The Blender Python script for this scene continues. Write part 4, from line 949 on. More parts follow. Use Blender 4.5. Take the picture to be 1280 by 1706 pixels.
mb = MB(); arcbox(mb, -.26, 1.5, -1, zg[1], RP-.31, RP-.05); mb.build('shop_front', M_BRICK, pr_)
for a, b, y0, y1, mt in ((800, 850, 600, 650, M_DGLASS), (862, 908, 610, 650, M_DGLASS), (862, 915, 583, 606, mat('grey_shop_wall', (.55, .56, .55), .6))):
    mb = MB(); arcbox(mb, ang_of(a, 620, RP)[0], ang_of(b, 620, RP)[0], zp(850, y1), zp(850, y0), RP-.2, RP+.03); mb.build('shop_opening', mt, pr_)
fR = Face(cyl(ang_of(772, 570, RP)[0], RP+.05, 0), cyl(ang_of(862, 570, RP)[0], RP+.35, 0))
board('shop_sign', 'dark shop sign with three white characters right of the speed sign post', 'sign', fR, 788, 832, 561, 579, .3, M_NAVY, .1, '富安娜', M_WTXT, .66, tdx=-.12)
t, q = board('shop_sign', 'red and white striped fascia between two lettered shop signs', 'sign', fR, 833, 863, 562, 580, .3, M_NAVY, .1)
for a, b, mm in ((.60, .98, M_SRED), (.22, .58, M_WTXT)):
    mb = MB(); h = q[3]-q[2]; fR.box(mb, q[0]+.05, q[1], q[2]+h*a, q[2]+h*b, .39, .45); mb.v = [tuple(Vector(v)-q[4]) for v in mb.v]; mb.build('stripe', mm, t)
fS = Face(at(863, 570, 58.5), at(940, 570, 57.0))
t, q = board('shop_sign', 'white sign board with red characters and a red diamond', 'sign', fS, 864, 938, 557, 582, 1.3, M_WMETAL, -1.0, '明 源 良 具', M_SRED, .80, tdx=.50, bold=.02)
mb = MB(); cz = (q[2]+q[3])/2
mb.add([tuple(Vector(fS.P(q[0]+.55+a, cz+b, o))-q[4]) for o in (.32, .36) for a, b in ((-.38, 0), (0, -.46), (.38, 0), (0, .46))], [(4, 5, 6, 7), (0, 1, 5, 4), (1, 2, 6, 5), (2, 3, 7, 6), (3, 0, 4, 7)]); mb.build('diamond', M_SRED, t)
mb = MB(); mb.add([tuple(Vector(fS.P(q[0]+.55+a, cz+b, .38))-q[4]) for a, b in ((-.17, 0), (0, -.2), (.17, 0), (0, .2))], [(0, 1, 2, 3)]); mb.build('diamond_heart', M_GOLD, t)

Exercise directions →
Output the lines above verbatim and in full.

Correct output →
The Blender Python script for this scene continues. Write part 4, from line 949 on. More parts follow. Use Blender 4.5. Take the picture to be 1280 by 1706 pixels.
mb = MB(); arcbox(mb, -.26, 1.5, -1, zg[1], RP-.31, RP-.05); mb.build('shop_front', M_BRICK, pr_)
for a, b, y0, y1, mt in ((800, 850, 600, 650, M_DGLASS), (862, 908, 610, 650, M_DGLASS), (862, 915, 583, 606, mat('grey_shop_wall', (.55, .56, .55), .6))):
    mb = MB(); arcbox(mb, ang_of(a, 620, RP)[0], ang_of(b, 620, RP)[0], zp(850, y1), zp(850, y0), RP-.2, RP+.03); mb.build('shop_opening', mt, pr_)
fR = Face(cyl(ang_of(772, 570, RP)[0], RP+.05, 0), cyl(ang_of(862, 570, RP)[0], RP+.35, 0))
board('shop_sign', 'dark shop sign with three white characters right of the speed sign post', 'sign', fR, 788, 832, 561, 579, .3, M_NAVY, .1, '富安娜', M_WTXT, .66, tdx=-.12)
t, q = board('shop_sign', 'red and white striped fascia between two lettered shop signs', 'sign', fR, 833, 863, 562, 580, .3, M_NAVY, .1)
for a, b, mm in ((.60, .98, M_SRED), (.22, .58, M_WTXT)):
    mb = MB(); h = q[3]-q[2]; fR.box(mb, q[0]+.05, q[1], q[2]+h*a, q[2]+h*b, .39, .45); mb.v = [tuple(Vector(v)-q[4]) for v in mb.v]; mb.build('stripe', mm, t)
fS = Face(at(863, 570, 58.5), at(940, 570, 57.0))
t, q = board('shop_sign', 'white sign board with red characters and a red diamond', 'sign', fS, 864, 938, 557, 582, 1.3, M_WMETAL, -1.0, '明 源 良 具', M_SRED, .80, tdx=.50, bold=.02)
mb = MB(); cz = (q[2]+q[3])/2
mb.add([tuple(Vector(fS.P(q[0]+.55+a, cz+b, o))-q[4]) for o in (.32, .36) for a, b in ((-.38, 0), (0, -.46), (.38, 0), (0, .46))], [(4, 5, 6, 7), (0, 1, 5, 4), (1, 2, 6, 5), (2, 3, 7, 6), (3, 0, 4, 7)]); mb.build('diamond', M_SRED, t)
mb = MB(); mb.add([tuple(Vector(fS.P(q[0]+.55+a, cz+b, .38))-q[4]) for a, b in ((-.17, 0), (0, -.2), (.17, 0), (0, .2))], [(0, 1, 2, 3)]); mb.build('diamond_heart', M_GOLD, t)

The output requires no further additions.